Mieszkańcy Słomianej boją się, że we wsi grasuje podpalacz. Są więc czujni i nawzajem się ostrzegają. Zwracają uwagę na obcych kręcących się po wsi, zwłaszcza wieczorami. Warto też przyjrzeć się tym, którzy w ciągu dnia obserwują cudze domostwa. Być może podpalacz wybiera konkretne budynki, łatwiej dostępne, możliwe, że działa według jakiegoś klucza. O tych swoich spostrzeżeniach informują nas już od jakiegoś czasu. Uważajcie więc na siebie!
Komentarze
poldek misiak. może czas okresu
@ Migdał
Albo jak z tym seryjnym mordercą z USA, który udzielał cennych wskazówek podczas poszukiwań kolejnych zwłok... w końcu zorientowali się że jego dobra intuicja i żywiołowe zaangażowanie jest podejrzane.
Ale tak na poważnie, to był gdzieś w Polsce przypadek pewnego 19-latka który miał skłonność do podpalania.
Rodzina oddała go na leczenie w szpitalu psychiatrycznym, z którego on potem uciekł i się powiesił na terenie rodzinnej posesji.

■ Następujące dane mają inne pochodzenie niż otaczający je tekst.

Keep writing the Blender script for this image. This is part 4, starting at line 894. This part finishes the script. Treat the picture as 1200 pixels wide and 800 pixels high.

Janek dobrze prawi. Wziąć pod lupę strażaków z OSP, bo może być klasyka jak ze szklarzem co po nocach witryny tłukł.
Dzień Dobry.
Z wykształcenia jestem politologiem, zarejestrowanym w Powiatowym Urzędzie Pracy w Jarosławiu.
Moim zdaniem, patrole pomocy społecznej powinny jeździć po domach i sprawdzać czy dzieci dostają "kieszonkowe".
Bo brak własnej gotówki, to podstawowe i główne źródło zaburzeń psychicznych u młodych ludzi.
"OKRES CZASU". ALBO OKRES ALBO CZASU.
Tajemnicze pożary jak w rosji
To spala się poparcie dla sekty smoleńskiej. Oby w popiół się obróciła ta władza!
palom siy ropczyce, jaz siy popiol sypiye , jo se ropcycanke, popiołem posypiem. hej !
kris35 nie obrażaj Strażaków, chociaż co sie można spodziewać po wpisie geja
wczoraj, 10 maja koło 18 w Jastkowicach też był pożar, 3 zastępy jechały
Kluczem w sprawie jest dreszcz co potrzebuje na wódkę i jest strażakiem z któregoś okolicznego OSP. Podróżuje kradzionym nędznym rowerem bo tylko tyle może posiadać. A teraz drogą eliminacji wytypować kandydata. Sprytny śledczy zweryfikuje dane w parę dni.
Dziwnym zbiegiem okoliczności 4 maja to Dzień Strażaka. Być może niedowartościowany ochotnik z OSP chce zwrócić na siebie uwagę.
Dziś kolejny pożar nad ranem na terenie Gminy Pysznica w miejscowości Kłyżów,
czy to przypadek ?????
"działają jakimś kluczem" - mówią sąsiedzi
A to policja nie jest w stanie rozszyfrować tego klucza? Tylko mieszkańcy w obawie o swoje gospodarstwa mają się bawić w klucze? Ciekawe.
Policja to kaczora chronią.
Nikt nocy tego nie robi tylko swój i całkiem możliwe że jakiś młodziak z OSP kilka lat temu w miejscowości Żabno była taka historia z młodym strażakiem w zeszłym roku w Lipie.